The Lions won their preliminary heat on Saturday, but Yale was a second faster in winning the other preliminary heat. Although an impending storm caused offcials to move the start time of Sunday’s final from noon to 7:30 a.m., the Lions were more than ready. “They came off the line really strong and they never slowed down,” says Lee Parker. “By the midpoint we had taken a length lead and everybody was moving beautifully, clipping along at a pretty high stroke rate, and they controlled the race to the end.”

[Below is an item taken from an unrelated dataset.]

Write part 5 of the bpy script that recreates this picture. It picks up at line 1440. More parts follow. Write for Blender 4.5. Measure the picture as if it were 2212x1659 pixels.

The victory delighted the contingent of family, friends and alumni who attended the race, including former varsity rowers like Weinstein and Eric Dannemann ’67, BUS’72, a member of the 1964 undefeated freshman lightweight crew. “When you’ve waited three-quarters of a century for something like this, you make sure you show up, even if it’s early in the morning,” says Weinstein. “Literally, tears of joy were flowing” among the Columbia supporters, says Dannemann. “These guys deserve great recognition. What they did was amazing. They awakened the echoes of the Hudson Valley.”